Ashmash

Pan Pipes

posted Wednesday, 7 November 2007
Surely I’m not alone in considering pan pipes to be an instrument of torture.  Yet it seems that every town centre tolerates a pan-pipe-man, driving shoppers insane with that relentless, tuneless racket.  

Recently I decided to take matters into my own hands and rid our town of this menace.  My original plan was simple: hijack the park’n’ride bus and run the pan-pipe-man over.  Problem solved.   

But, foolishly, I allowed myself to be dissuaded by a well-meaning friend (and accomplished penny whistle busker), who insisted no judge would ever agree that murdering someone with a bus was an act of self-defence.

“You could fight fire with fire instead”, she said, with a knowing look.  I took the hint and bought myself a set of bagpipes.

For a month I took my pipes with me everywhere I went, and whenever I came across the pan-pipe-man, I’d strike up the loudest racket my lungs could muster and march up and down in front of him until he packed up and left.  I came to think of it as a public duty.

Then, last Wednesday, just as I finished piping the pan-pipe-man into submission for the fiftieth time, someone ran me over in a van.  

The police are still trying to trace the driver… to give him
a reward. The newspaper report said all they have to go on is a little penny whistle that was dropped at the scene…
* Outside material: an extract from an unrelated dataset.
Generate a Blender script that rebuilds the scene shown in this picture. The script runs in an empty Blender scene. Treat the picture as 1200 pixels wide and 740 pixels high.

links: digg this    del.icio.us    technorati    reddit




1. Mike Richards left...
Thursday, 8 November 2007 8:34 am

You must move (with your bagpipes) to Patagonia and THEN you can play them at their own game. Remember llamas can be dangerous, though.


2. Iva Big Bag left...
Saturday, 29 December 2007 6:27 pm

Your problem was not having a set of wheels on your bag, once you do, the women find you irrisistable. they often comment about the the size of of my pipe and what a really nice bag to go with it. I find that this is a good method of ridding the town of a pan piper. the women just stand and giggle at his little wee pipe. where as wheels will win every time. Plus you can always run the bastard over, if he pisses you off. the girls will thank you.